Life & Times of Micheal K by J.M. Coetzee
A very kind researcher with whom I met during a conference recommended me works from J.M. Coetzee. A great thing about the researcher was that we shared fondness of books and the same authors. However, Coetzee was a recommendation which was not part of my library.
He recommended reading Waiting for the Barbarians and Life and Times of Michael K. Although, I have read Waiting for the Barbarians by Coetzee, I found this particular book very interesting. The next on the list of works from Coetzee is his book Disgrace.
This book explores the poor, aloof, lonesome, and introvert character of Michael K. It is an interesting read, written with themes of race, war, apartheid in South Africa on a geopolitical scale but also individual thoughts in times of despair and abject poverty. The book howers around Michael’s life and his purpose or the lack of it.
Context: After running away from the Camp and returning to the house where he buried his mother’s ashes, Michael K decides to build a house near a dam.
His first step was to hollow out the sides of the crevice till it was wider at the bottom than the top, and to flatten the gravel bed. The narrower end he blocked with a heap of stones. Then he laid the three fenceposts across the crevice, and upon them the iron sheet, with slabs of stone to hold it down. He now had a cave or burrow five feet deep. When he backed away towards the dam to inspect it, however, his eye at once picked out the dark hole of the entrance. So he spent the rest of the afternoon looking for ways to disguise it. When dusk fell he realized with surprise that he had spent a second day without eating.
The next morning he dragged in bag full of river sand to spread over the floor. He split flat stones from the hillside strata and built up the front wall, leaving himself only an irregular slit through which to wiggle. He made a paste of mud, and dry grass which he stuffed into cracks between roof and walls. Over the roof he spread gravel. All day he did not eat or feel any need to eat; but he noticed that he was working more slowly, and that there were spells where he simply stood or knelt before his handiwork, his mind elsewhere.

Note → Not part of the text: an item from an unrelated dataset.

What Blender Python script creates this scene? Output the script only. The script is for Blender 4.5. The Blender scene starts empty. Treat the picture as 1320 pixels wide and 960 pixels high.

As he was prodding mud into the cracks and smoothing it flat, it occurred to him that at the next hard rain all his careful mortarwork would be washed out; indeed, rainwater would come pouring down the gully through his house. I should have laid a bed of stones beneath the sand, he thought; and I should have allowed myself on eave. But then he thought: I am not building a house out here by the dam to pass on to the other generations. What I make ought to be careless, makeshift, a shelter to be abandoned without a tugging at the heartstrings. So that if ever they find this place or its ruins, and shake their heads and say to each other: What shiftless creatures, how little pride they took in their work! it will not matter.